Prior to the amendment, GOV’s revolving credit facility had a maturity date of January 31, 2019, and required interest on drawings at LIBOR plus 125 basis points, subject to adjustments based on changes to GOV’s credit ratings. The maturity date of the amended revolving credit facility has been extended to January 31, 2023, and includes a borrower’s option to further extend the facility for two additional six-month periods in return for payment of a fee and provided certain conditions are met. Interest on drawings under the amended revolving credit facility have also been reduced to LIBOR plus 110 basis points, subject to adjustments based on changes to GOV’s credit ratings. In addition, the amended credit agreement includes a feature under which, in certain circumstances, the aggregate revolving credit facility commitments and borrowings in conjunction with outstanding principal associated with term loans may be increased to up to $2.5 billion.
The amended revolving credit facility will also remain in place following GOV’s pending merger with Select Income REIT.
Wells Fargo Bank, N.A. served as Administrative Agent to the facility. Wells Fargo Securities, LLC, Merrill Lynch, Pierce, Fenner & Smith Inc. and Citigroup Global Markets Inc. acted as Joint Lead Arrangers for the amended credit facility.

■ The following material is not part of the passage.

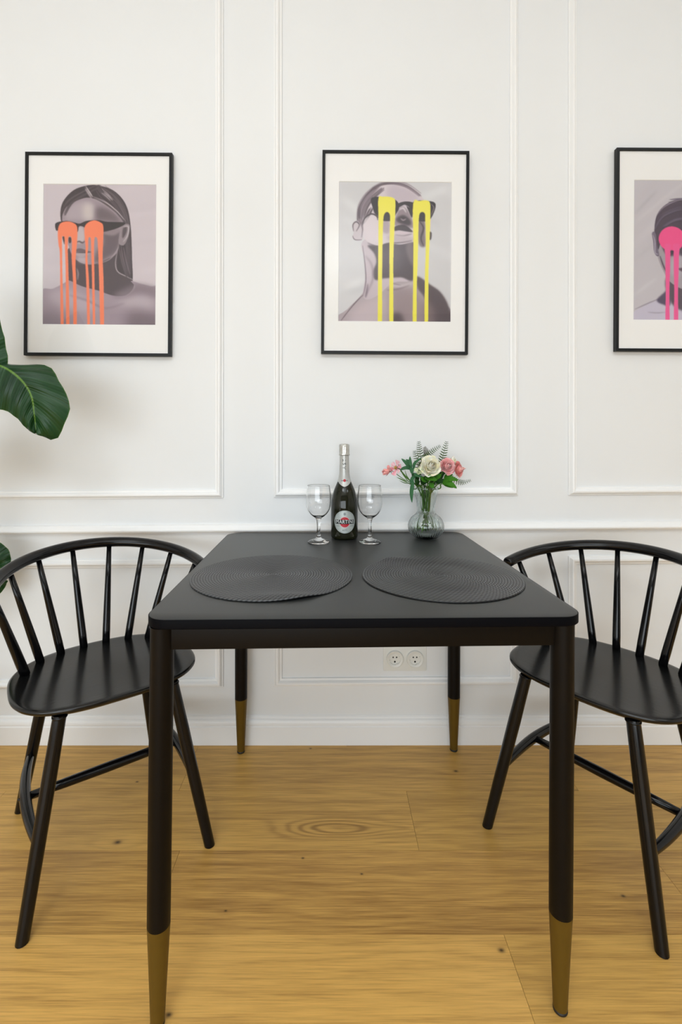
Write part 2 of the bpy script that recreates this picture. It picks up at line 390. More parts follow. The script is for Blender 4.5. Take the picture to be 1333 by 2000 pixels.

Government Properties Income Trust is a real estate investment trust, or REIT, which primarily owns properties located throughout the United States that are majority leased to government tenants and office properties in the metropolitan Washington, D.C. market area that are leased to government and private sector tenants. GOV is managed by the operating subsidiary of The RMR Group Inc., an alternative asset management company that is headquartered in Newton, MA.